Where to Start with Paul Bowles: The Best First Book
New to Paul Bowles? The Sheltering Sky is the right starting point — but this guide explains what to expect from his cold, dark fiction and which book suits different types of reader.
Start with The Sheltering Sky.
It is his most celebrated and most essential novel — the work that established his reputation, and the clearest statement of everything he believes about what the world is, what the self is, and what happens when the two encounter each other without the usual mediations of civilisation.
Be warned: Bowles does not write comfortable fiction. The Sheltering Sky does not resolve. It does not console. It strips away and leaves what remains.
Start here: The Sheltering Sky
Three Americans travel deeper into the North African desert looking for — something. What they find is that the desert does not care about them, and that their sense of who they are does not survive exposure to something that completely indifferent. Tennessee Williams called it “one of the most important books of our time.”
If you want to try his short fiction first
The Delicate Prey — the finest Bowles in the shortest form. These stories achieve in a few pages what the novels take hundreds, and they are a good way to test whether his vision is one you can tolerate before committing to a full novel.
If you want his most political novel
The Spider’s House — set in Fez during Morocco’s independence struggle in 1954. Bowles’s most sympathetic and politically engaged work: a Moroccan boy as a fully realised protagonist, and the last days of French Morocco as its subject.
By reader type
| If you like… | Start with |
|---|---|
| Existential fiction (Camus, Beckett) | The Sheltering Sky |
| Dark short stories (Flannery O’Connor) | The Delicate Prey |
| Morocco, colonial history | The Spider’s House |
| Noir literary fiction | Let It Come Down |
See the complete works
For the full Paul Bowles bibliography, reviews, and biography, visit the Paul Bowles author page on Editors Reads.
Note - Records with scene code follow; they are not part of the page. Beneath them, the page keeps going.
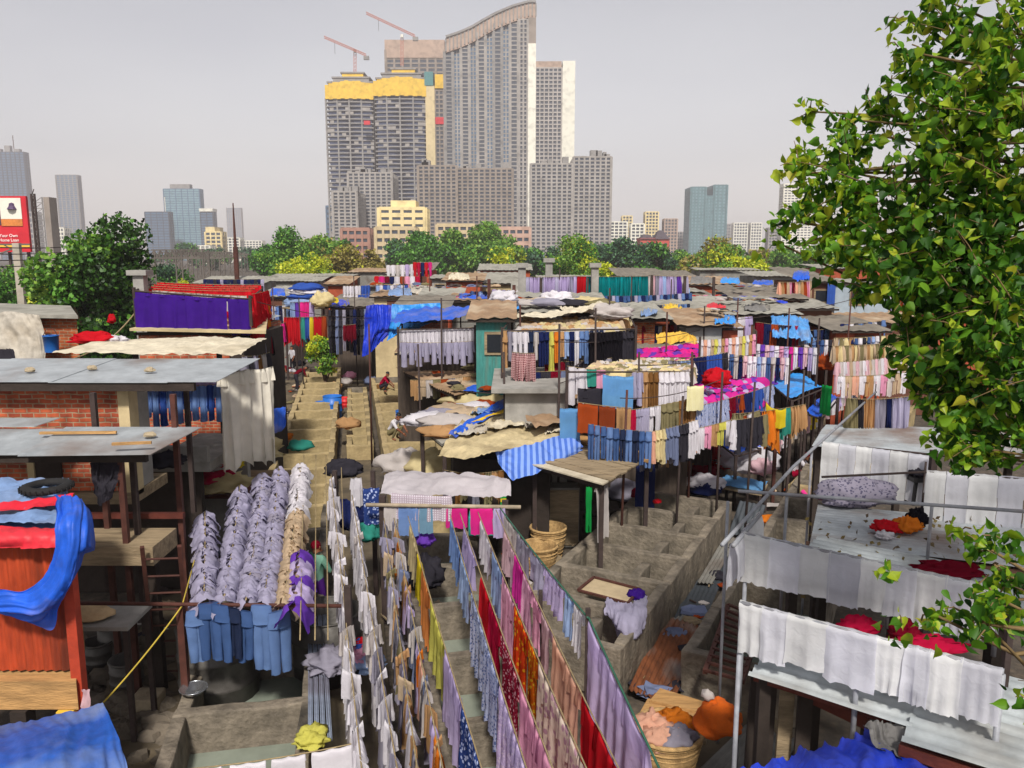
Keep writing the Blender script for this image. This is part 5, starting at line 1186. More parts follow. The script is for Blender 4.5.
# white squares on near line
pts = rope_pts(Q(150, 772, 8.0), Q(360, 742, 8.0), .05)
line('clothes_line', pts, .008, ROPE, 'near rope along the bottom edge carrying small white squares')
for i, (a, b) in enumerate(((0.02, .16), (.19, .34), (.38, .55), (.58, .74), (.77, .96))): hang('white_square', pts, a, b, .42, C('white'), f'small white square cloth, {ordw(i)} from the left on the bottom edge rope', 'cloth', 'white squares on the bottom edge rope', folds=1.5, amp=.02, seed=i + 70, back=.1)
for i, (px, py, a_, l_, lab) in enumerate(((112, 444, .1, .55, 'short stick lying on the lower zinc awning'), (40, 433, .05, 1.2, 'thin batten lying on the lower zinc awning at the picture edge'))): p = W(px, py, 4.4); tag(MB().beam(p, p + V(l_, a_, .0), .05, .04).build('batten', OCHW), lab, 'stick')
for i, (px, py, lab) in enumerate(((150, 372, 'stone weighing the upper zinc roof, right one'), (92, 370, 'stone weighing the upper zinc roof, middle one'), (30, 372, 'stone weighing the upper zinc roof, left one'), (150, 437, 'stone weighing the lower zinc awning'))): p = W(px, py, 5.13 if i < 3 else 4.36); tag(MB().blob(p, .09, .07, .06, i, .3, 10, 7).build('stone', STN), lab, 'stone')
# ================================================================== central lines of cloth
CB0, CB1 = Q(382, 520, 14.9), Q(505, 505, 14.6); CB0.z = 2.45; CB1.z = 2.5
t = thing('crossbar', 'long pole crossbar where the coloured cloth lines are tied', 'pole', CB0); MB().tube([CB0 - V(.3, 0, 0), CB1 + V(.3, 0, 0)], .04, 8).build('bar', mat('bleached pole', '#9b8d78', .8, .3, 5, .2), t, True)
for q in (CB0, CB1): MB().beam((q.x, q.y + .1, 0), (q.x, q.y + .1, 2.6), .12).build('post', DARKP, t)
def cl(far, near, zf, zn, sag, label, m=ROPE, r=.009, ext=2.2):
    a = W(*far, zf) if isinstance(far, tuple) else far; b = W(*near, zn); b = b + (b - a).normalized() * ext
    pts = rope_pts(a, b, sag, 60); line('clothes_line', pts, r, m, label); return pts
def s_at(pts, py):
    best, bs = 1e9, 0
    for i in range(601):
        q = at(pts, i / 600)
        e = abs(proj(q)[1] - py)
        if e < best: best, bs = e, i / 600
    return bs
def hangs(pts, lst, where):
    for i, (y0, y1, drop, m, word, nm, fo) in enumerate(lst):
        s0, s1 = s_at(pts, y0), s_at(pts, y1)
        hang(nm, pts, s0, s1, drop * 1.12, m, f'{word} {nm.replace("_", " ")} on {where}', nm.split('_')[-1], 'cloths hung along the central lines', folds=fo, amp=.06, nz=16, peg=.05, hem=.07, seed=hash((where, i)) % 97 if False else i * 7 + len(where), back=drop * .35)
L = cl((500, 508), (588, 618), 2.5, 2.75, .03, 'green cord from the crossbar to its prop, carrying pale pieces', NYLON, .014, 0)
hangs(L, [(514, 530, .5, C('off-white'), 'off white', 'towel', 3), (531, 547, .5, C('grey'), 'greyish', 'towel', 3), (549, 564, .45, C('grey lilac'), 'grey lilac', 'towel', 3), (566, 590, .42, C('lilac'), 'lilac', 'cloth', 4), (592, 600, .5, C('pale blue'), 'pale blue', 'cloth', 2), (603, 613, .55, C('white'), 'small white', 'cloth', 2)], 'the green cord near the wicker baskets')
L = cl((588, 616), (662, 768), 2.75, 2.35, .06, 'green cord from the prop to the bottom edge, carrying one big lilac sheet', NYLON, .014)
hangs(L, [(619, 744, 1.0, C('lavender'), 'big plain lavender', 'sheet', 6)], 'the green cord before the rusty sheets')
q = at(L, 0); post('thin dark prop holding the green cord beside the pale blue cloth', q.x, q.y, 0, q.z + .1, .06, DARKP, 'prop')
L = cl((496, 510), (622, 768), 2.5, 2.3, .10, 'rope second from the rusty sheets, carrying pinks then peach and red')
hangs(L, [(528, 552, .62, C('pale pink'), 'pale pink creased', 'towel', 3), (554, 570, .66, C('magenta'), 'bright magenta', 'cloth', 2), (572, 590, .7, P_PINKL, 'pink lined', 'towel', 3), (592, 608, .65, C('pink'), 'plain pink', 'towel', 2), (610, 628, .6, C('pale pink'), 'short pale pink', 'towel', 2), (634, 690, .78, C('peach'), 'long peach', 'sheet', 4), (694, 775, 1.0, C('red'), 'deep red', 'sheet', 4)], 'the rope second from the rusty sheets')
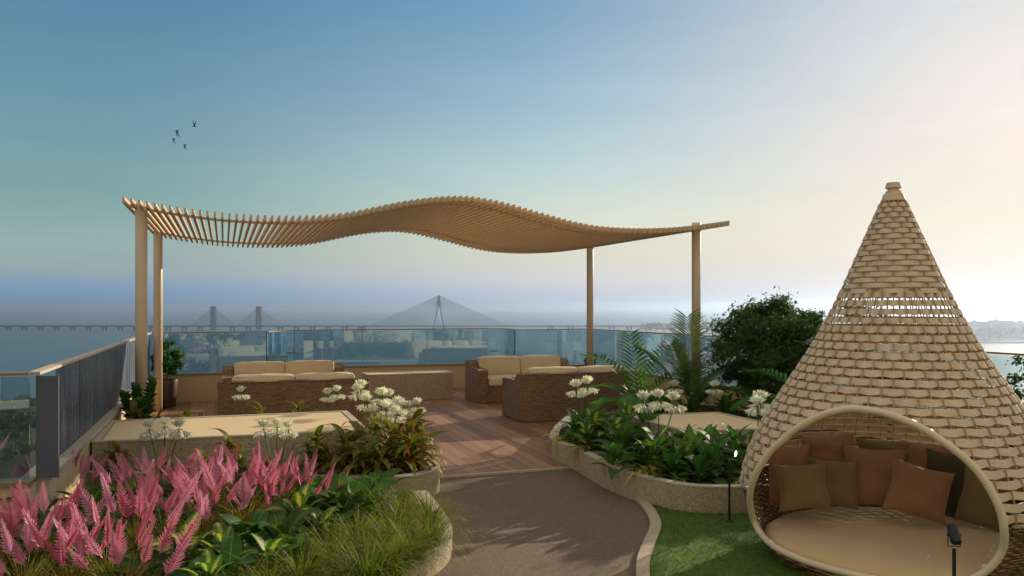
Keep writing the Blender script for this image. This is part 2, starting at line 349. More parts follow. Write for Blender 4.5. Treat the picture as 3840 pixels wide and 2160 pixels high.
def leaf_mat(name, c_dark, c_light, mode='plain', edge=None, trans=.4, rough=.5, spec=.35, hue=.04):
    m, nt, p = newmat(name); out = nt.nodes['Material Output']
    t = nt.nodes.new('ShaderNodeTexCoord'); sp = nt.nodes.new('ShaderNodeSeparateXYZ'); LK(nt, t.outputs['UV'], sp.inputs[0])
    u, v_ = sp.outputs[0], sp.outputs[1]; a = MATH(nt, 'ABSOLUTE', MATH(nt, 'MULTIPLY_ADD', u, 2, -1))
    n = noise(nt, t.outputs['Object'], 12, 4)
    c = RAMP(nt, n, [(.3, c_dark), (.7, c_light)])
    vein = MATH(nt, 'POWER', MATH(nt, 'ABSOLUTE', MATH(nt, 'SINE', MATH(nt, 'MULTIPLY', MATH(nt, 'SUBTRACT', MATH(nt, 'MULTIPLY', v_, 16), MATH(nt, 'MULTIPLY', a, 4)), pi))), 8.0)
    mid = MATH(nt, 'LESS_THAN', a, .07)
    if mode == 'red':
        rim = RAMP(nt, a, [(.84, (0,0,0,1)), (.92, (1,1,1,1))]); c = MIX(nt, MATH(nt, 'MAXIMUM', rim, MATH(nt, 'LESS_THAN', a, .045)), c, edge)
    elif mode == 'var':
        mp = nt.nodes.new('ShaderNodeMapping'); LK(nt, t.outputs['UV'], mp.inputs[0]); mp.inputs['Scale'].default_value = (5, 14, 1)
        bl = noise(nt, mp.outputs[0], 1.2, 6, .8)
        cen = MATH(nt, 'SUBTRACT', .68, MATH(nt, 'MULTIPLY', a, .33)); msk = RAMP(nt, MATH(nt, 'ADD', bl, MATH(nt, 'SUBTRACT', cen, .5)), [(.55, (0,0,0,1)), (.62, (1,1,1,1))])
        c = MIX(nt, msk, c, edge)
    elif mode == 'spider':
        c = MIX(nt, RAMP(nt, a, [(.35, (0,0,0,1)), (.5, (1,1,1,1))]), c, edge)
    elif mode == 'tip':
        c = MIX(nt, RAMP(nt, v_, [(.3, (0,0,0,1)), (1, (1,1,1,1))]), c, edge)
    elif mode == 'plume':
        oi = nt.nodes.new('ShaderNodeObjectInfo'); c = MIX(nt, RAMP(nt, oi.outputs['Random'], [(.3, (0,0,0,1)), (1, (.9,.9,.9,1))]), c, edge)
        c = MIX(nt, RAMP(nt, a, [(.0, (.55,.55,.55,1)), (.22, (0,0,0,1))]), c, SRGB(238,190,190))  # pale glint along the midrib, painted into the plume colour
    else:
        c = MIX(nt, MATH(nt, 'MULTIPLY', vein, .25), c, c_light); c = MIX(nt, MATH(nt, 'MULTIPLY', mid, .55), c, edge or SRGB(120,150,70))
    oi2 = nt.nodes.new('ShaderNodeObjectInfo'); hs = nt.nodes.new('ShaderNodeHueSaturation')
    LK(nt, MATH(nt, 'MULTIPLY_ADD', oi2.outputs['Random'], hue, .5-hue/2), hs.inputs['Hue']); LK(nt, MATH(nt, 'MULTIPLY_ADD', oi2.outputs['Random'], .35 if mode != 'plume' else .55, .8 if mode != 'plume' else .75), hs.inputs['Value'])
    LK(nt, c, hs.inputs['Color']); c = hs.outputs[0]
    LK(nt, c, p.inputs['Base Color']); p.inputs['Roughness'].default_value = rough; p.inputs['Specular IOR Level'].default_value = spec
    tr = nt.nodes.new('ShaderNodeBsdfTranslucent'); LK(nt, MIX(nt, 1.0, c, (1.25,1.3,.8,1), 'MULTIPLY') if mode not in ('plume',) else c, tr.inputs[0])
    mx = nt.nodes.new('ShaderNodeMixShader'); mx.inputs[0].default_value = trans
    LK(nt, p.outputs[0], mx.inputs[1]); LK(nt, tr.outputs[0], mx.inputs[2]); LK(nt, mx.outputs[0], out.inputs['Surface'])
    bump(nt, p, vein, .15, .002); return m
M['broad'] = leaf_mat('broad_leaf', SRGB(37,72,27), SRGB(72,115,42), edge=SRGB(120,162,75), rough=.6)
M['dieff'] = leaf_mat('variegated_leaf', SRGB(44,84,26), SRGB(84,124,38), 'var', SRGB(184,188,98))
M['red'] = leaf_mat('red_edged_leaf', SRGB(48,94,30), SRGB(96,138,44), 'red', SRGB(226,81,48), hue=.03)
M['strapleaf'] = leaf_mat('strap_leaf', SRGB(69,103,29), SRGB(126,161,50), edge=SRGB(172,195,80))
M['spider'] = leaf_mat('striped_leaf', SRGB(76,104,34), SRGB(110,136,50), 'spider', SRGB(214,200,100))
M['blade'] = leaf_mat('grass_blade', SRGB(60,84,20), SRGB(112,132,36), 'tip', SRGB(150,158,54))
M['lawnblade'] = leaf_mat('lawn_blade', SRGB(56,88,26), SRGB(104,136,44), 'tip', SRGB(130,152,56), hue=0)
M['yblade'] = leaf_mat('yellow_blade', SRGB(99,101,28), SRGB(156,145,44), 'tip', SRGB(187,165,66))
M['plume'] = leaf_mat('pink_plume', SRGB(208,104,130), SRGB(230,144,162), 'plume', SRGB(200,150,186), trans=.3, rough=.38, hue=.02)
M['petal'] = leaf_mat('white_petal', SRGB(228,230,230), SRGB(246,246,246), edge=SRGB(220,222,214), trans=.3, hue=.01)
M['stem'] = leaf_mat('green_stem', SRGB(52,78,28), SRGB(84,110,40), trans=.05)
M['redstem'] = leaf_mat('red_stem', SRGB(150,54,36), SRGB(190,76,48), trans=.05)
M['palm'] = leaf_mat('palm_leaflet', SRGB(37,89,34), SRGB(89,150,52), edge=SRGB(130,174,72))
M['darkpalm'] = leaf_mat('dark_palm_leaflet', SRGB(32,54,22), SRGB(70,96,34))
M['bush'] = leaf_mat('bush_leaf', SRGB(30,60,24), SRGB(72,108,40), trans=.35)
M['bushlight'] = leaf_mat('light_bush_leaf', SRGB(44,84,28), SRGB(86,128,44), trans=.3)
M['dry'] = leaf_mat('dry_leaf', SRGB(120,84,44), SRGB(160,120,66), trans=.2)
M['redflower'] = leaf_mat('red_flower', SRGB(180,40,60), SRGB(220,80,90), trans=.2)
M['fartree'] = leaf_mat('far_tree', SRGB(52,66,40), SRGB(88,100,60), trans=.2, spec=.1)
def emis(name, col, st):
    m, nt, p = newmat(name); p.inputs['Emission Color'].default_value = col; p.inputs['Emission Strength'].default_value = st; return m
M['lampglow'] = emis('lamp_glow', (1,.98,.92,1), 6)

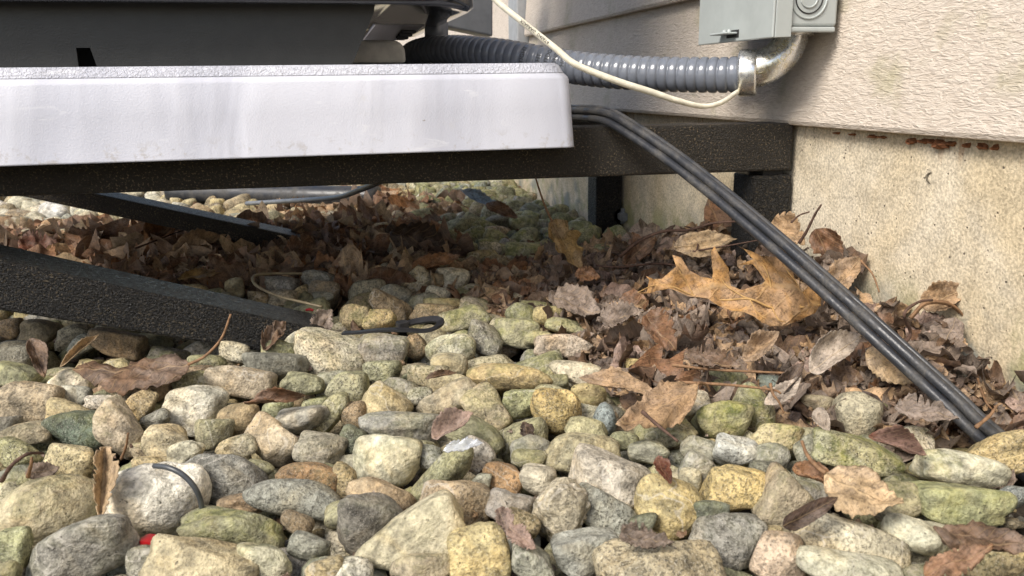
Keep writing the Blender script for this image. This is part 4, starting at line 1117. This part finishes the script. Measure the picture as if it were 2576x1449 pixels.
HL = [  # px, py, L, W, ang, face, z, colour, label, options
 (1422, 616, 150, 74, 58, .9, .028, 'gold', 'narrow rusty leaf hanging upright with a long curved dark stem', dict(shape='lobed', fold=.3, cv=1.6, cu=.5, cr=.25, stem=125, stem_bend=.9, seed=1, Y=.74)),
 (330, 935, 300, 92, 176, .15, .020, 'brown', 'flat brown serrated leaf lying on stones below the black brace', dict(fold=.1, cv=-.8, cu=.4, cr=.5, stem=120, stem_bend=1.0, seed=2)),
 (2165, 1235, 215, 140, 20, .35, .026, 'sand', 'broad tan serrated leaf with dark midrib on stones at the right', dict(fold=.1, cv=-.7, cu=.4, cr=.45, stem=70, stem_bend=.9, seed=3)),
 (2035, 1288, 160, 76, -28, .6, .026, 'dark', 'dark brown cupped leaf folded over in front of the tan serrated leaf', dict(fold=.4, cv=-2.6, cu=.4, cr=.3, seed=4)),
 (2258, 1108, 160, 50, 18, .6, .028, 'red', 'red brown rolled leaf balanced on the mossy slab', dict(shape='lance', fold=.6, cv=2.2, cu=.6, cr=.25, seed=5)),
 (272, 1212, 190, 72, 94, .8, .024, 'sand', 'upright folded leaf wedged between two big stones at the left', dict(shape='torn', fold=1.1, cv=.6, cu=.2, cr=.2, seed=6)),
 (690, 998, 165, 40, -10, .5, .022, 'rust', 'twisted rust brown leaf strip across speckled stones', dict(shape='lance', fold=.4, cv=2.4, cu=.8, cr=.4, tw=2.6, seed=7)),
 (812, 808, 74, 60, -55, .8, .018, 'grey', 'grey wrinkled leaf scrap at the buried end of the brace', dict(shape='torn', cv=.6, cu=.4, cr=.5, seed=8)),
 (690, 842, 95, 60, -50, .6, .020, 'brown', 'crumpled brown leaf against the lower edge of the brace', dict(shape='torn', cv=2.2, cu=.8, cr=1.1, seed=9)),
 (1070, 612, 190, 140, 15, .55, .022, 'dark', 'broad dark brown leaf flat in the shade under the unit', dict(fold=.1, cv=.6, cu=.6, cr=.5, seed=10)),
 (405, 578, 130, 84, -35, .7, .030, 'orange', 'crumpled orange brown leaf at the foot of the rear brace', dict(shape='torn', cv=2.0, cu=1.0, cr=1.2, seed=11)),
 (770, 628, 120, 95, -10, .7, .022, 'rust', 'wrinkled rust leaf at the lower end of the rear brace', dict(shape='torn', cv=1.0, cu=.6, cr=1.1, seed=12)),
 (1098, 660, 130, 60, -15, .6, .022, 'orange', 'curled orange leaf beside the tan bean stone', dict(cv=2.2, cu=.5, cr=.7, seed=13)),
 (2108, 885, 160, 110, -35, .55, .032, 'pale', 'pale rolled leaf with ribbed veins under the twin cable', dict(fold=.1, cv=2.8, cu=.2, cr=.2, seed=14)),
 (1982, 578, 105, 80, 35, .85, .085, 'tan', 'tan wrinkled leaf behind the cable at the bracket post', dict(shape='torn', cv=.8, cu=.4, cr=.7, seed=15, Y=.60)),
 (1775, 612, 165, 75, -8, .7, .030, 'sand', 'pale mottled leaf spread below the forked twig', dict(cv=-.7, cu=.5, cr=.5, seed=16, Y=.66)),
 (2375, 745, 140, 85, -20, .9, .09, 'tan', 'curled tan leaf leaning on the foundation above the coiled leaf', dict(cv=1.5, cu=.8, cr=.6, seed=17, Y=.455)),
 (2345, 830, 150, 105, 8, .8, .05, 'pink', 'crumpled pinkish leaf inside a looped stem beside the cable', dict(shape='torn', cv=-1.2, cu=.6, cr=.9, seed=18, Y=.45)),
 (1262, 528, 90, 40, 22, .7, .030, 'rust', 'small rust leaf curled among pale mossy stones under the arm', dict(cv=2.0, cu=.5, cr=.7, seed=19)),
 (1215, 500, 130, 34, 24, .5, .030, 'blue', 'blue grey leaf strip deep under the arm', dict(shape='lance', cv=.8, cu=.4, cr=.3, seed=20)),
 (1655, 1022, 230, 105, 155, .30, .024, 'tan', 'flat tan leaf with dark stem draped over stones behind the round yellow stone', dict(cv=-.8, cu=.5, cr=.5, stem=60, stem_bend=-.6, seed=21)),
 (1560, 962, 220, 46, 12, .30, .022, 'tan', 'long thin tan leaf bridging stones right of the cream egg stone', dict(shape='lance', cv=1.0, cu=-.4, cr=.4, seed=22)),
 (1140, 1068, 125, 64, -30, .5, .022, 'pink', 'folded pinkish leaf between the upright triangular stone and mottled stone', dict(fold=.5, cv=1.5, cu=.6, cr=.4, seed=23)),
 (2470, 1352, 270, 86, 8, .35, .034, 'brown', 'broad brown leaf at the lower right edge of the stones', dict(cv=-.8, cu=.5, cr=.7, seed=24)),
 (2405, 1405, 190, 100, -20, .5, .034, 'orange', 'torn orange brown leaf hanging below the broad brown leaf', dict(shape='torn', cv=-1.6, cu=.6, cr=.6, seed=25)),
 (1268, 1312, 80, 52, 70, .8, .020, 'pink', 'pinkish leaf scrap behind the tall tan stone at the bottom', dict(shape='torn', cv=1.0, cu=.4, cr=.6, seed=26)),
 (1310, 1352, 90, 60, 40, .7, .018, 'pink', 'mauve leaf scrap wedged right of the tall tan stone', dict(shape='torn', cv=.8, cu=.4, cr=.5, seed=27)),
 (1625, 1350, 150, 60, 8, .5, .022, 'grey', 'grey crinkled leaf between craggy grey stone and smooth tan block', dict(shape='torn', cv=1.2, cu=.8, cr=1.4, seed=28)),
 (1668, 1182, 75, 44, 60, .6, .024, 'red', 'small red brown leaf upright behind the smooth tan block', dict(shape='torn', cv=1.2, cu=.6, cr=.7, seed=29)),
 (2052, 1192, 130, 54, 20, .5, .026, 'orange', 'orange brown curled leaf left of the broad tan serrated leaf', dict(cv=2.4, cu=.5, cr=.7, seed=30)),
 (1110, 942, 85, 26, -10, .6, .018, 'brown', 'thin curled brown leaf edge over a stone left of the long yellow stone', dict(shape='lance', cv=2.4, cu=-.8, cr=.3, seed=31)),
 (1610, 632, 110, 66, -40, .7, .026, 'rust', 'curled rust leaf at the thick end of the forked twig', dict(cv=2.2, cu=.6, cr=.7, seed=32)),
 (1478, 690, 70, 50, 10, .7, .028, 'orange', 'small crumpled orange leaf at the foot of the hanging leaf', dict(shape='torn', cv=1.5, cu=1.0, cr=1.4, seed=33)),
 (2490, 965, 130, 70, 30, .6, .045, 'tan', 'tan crumpled leaf right of the twin cable near the frame edge', dict(shape='torn', cv=1.2, cu=.5, cr=.8, seed=34, Y=.40)),
 (2545, 1045, 120, 80, -5, .5, .036, 'brown', 'brown flat leaf at the right edge beside the cable foot', dict(cv=-.8, cu=.4, cr=.5, seed=35, Y=.375)),
 (2330, 1030, 170, 60, 8, .4, .026, 'grey', 'grey brown flat leaf just left of the cable foot', dict(shape='torn', cv=.8, cu=.5, cr=.7, seed=36)),
 (1990, 960, 120, 54, -50, .65, .026, 'dark', 'dark rolled leaf standing right of the small blue stone', dict(shape='lance', cv=2.8, cu=.4, cr=.4, seed=37)),
 (1975, 985, 120, 60, -38, .6, .022, 'pale', 'pale pointed leaf between mossy green stone and dark rolled leaf', dict(cv=.8, cu=.5, cr=.4, seed=38)),
 (2062, 1055, 70, 50, 60, .7, .022, 'pale', 'small whitish folded leaf left of the upright tan egg stone', dict(fold=.6, cv=1.6, cu=.5, cr=.5, seed=39)),
 (2240, 780, 110, 60, -8, .7, .05, 'tan', 'thin arched tan leaf between the cable and foundation', dict(cv=2.2, cu=.6, cr=.4, seed=40, Y=.50)),
 (1560, 790, 130, 60, -15, .5, .030, 'grey', 'large grey brown crumpled leaf in the litter left of the oak leaf', dict(shape='torn', cv=1.0, cu=.6, cr=1.0, seed=41)),
 (1450, 760, 130, 80, 20, .5, .026, 'grey', 'grey pointed leaf in the litter right of the pale blunt stone', dict(cv=.8, cu=.4, cr=.6, seed=42)),
 (1660, 830, 120, 80, 50, .6, .030, 'rust', 'reddish brown leaf fragment under the left lobe of the oak leaf', dict(shape='torn', cv=1.0, cu=.4, cr=.6, seed=43)),
 (1920, 870, 120, 70, -40, .6, .032, 'tan', 'folded tan leaf in the litter below the oak leaf', dict(fold=.5, cv=1.8, cu=.4, cr=.6, seed=44)),
 (1790, 900, 150, 60, 10, .5, .028, 'brown', 'brown crumpled leaf behind the square yellow stone', dict(shape='torn', cv=1.2, cu=.5, cr=.9, seed=45)),
 (2240, 920, 150, 90, 35, .55, .03, 'sand', 'sandy veined leaf lying just right of the pale rolled leaf', dict(cv=-.8, cu=.4, cr=.4, seed=46)),
 (2080, 640, 150, 90, 65, .85, .08, 'rust', 'rust brown leaf standing behind the cable against the foundation', dict(shape='torn', cv=1.0, cu=.6, cr=.7, seed=47, Y=.56)),
 (2130, 690, 110, 80, -50, .85, .07, 'tan', 'serrated tan leaf with curved stem at the damp foundation', dict(cv=1.2, cu=.5, cr=.5, stem=110, stem_bend=-.4, seed=48, Y=.53)),
 (225, 600, 120, 55, 5, .5, .022, 'rust', 'rusty leaf pile fragment behind the front brace at the left', dict(shape='torn', cv=1.4, cu=.6, cr=1.0, seed=49)),
 (500, 610, 150, 50, -20, .6, .024, 'tan', 'tan curled leaf with long stem in the shade left of the rear brace', dict(cv=2.4, cu=.5, cr=.5, stem=90, stem_bend=.2, seed=50)),
 (505, 690, 120, 40, -8, .3, .018, 'gold', 'thin yellowish leaf lying along the top of the front brace', dict(shape='lance', cv=1.0, cu=.5, cr=.3, seed=51)),
 (110, 620, 140, 50, 12, .4, .020, 'red', 'reddish leaf lying behind the front brace at the left edge', dict(shape='torn', cv=1.2, cu=.4, cr=.7, seed=52)),
 (95, 900, 110, 60, 70, .7, .020, 'brown', 'small brown leaf upright below the left end of the brace', dict(cv=1.6, cu=.4, cr=.6, seed=53)),
 (200, 880, 130, 30, -40, .6, .022, 'sand', 'rolled sandy leaf leaning on stones under the brace', dict(shape='lance', fold=.6, cv=2.8, cu=.3, cr=.3, seed=54)),
 (105, 1185, 90, 60, -10, .6, .018, 'grey', 'mauve grey leaf behind the big pitted tan stone', dict(cv=1.0, cu=.4, cr=.4, seed=55)),
 (1325, 1090, 60, 50, 80, .7, .012, 'dark', 'withered dark leaf tuft beside the round yellow stone', dict(shape='torn', cv=2.0, cu=1.0, cr=1.4, seed=56)),
]
for a in HL: place_leaf(*a[:9], **a[9])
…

Affiliate disclosure: Links to Amazon on this page are affiliate links. We earn a small commission at no extra cost to you.
Frequently Asked Questions
Is Paul Bowles a difficult read?
The prose is clear and cold — not difficult in a technical sense. The difficulty is in what the books are about: existential dissolution, violence without moral context, the limits of the Western self. Readers who want comfort or resolution will find Bowles genuinely hard. Readers who can tolerate darkness and ambiguity will find him compelling.
Is Paul Bowles related to Jane Bowles?
Paul Bowles was married to the writer Jane Bowles (1917–1973), who was also an expatriate in Tangier and a highly regarded literary figure in her own right. Their marriage was complex — both had relationships with others — but they remained close until her death.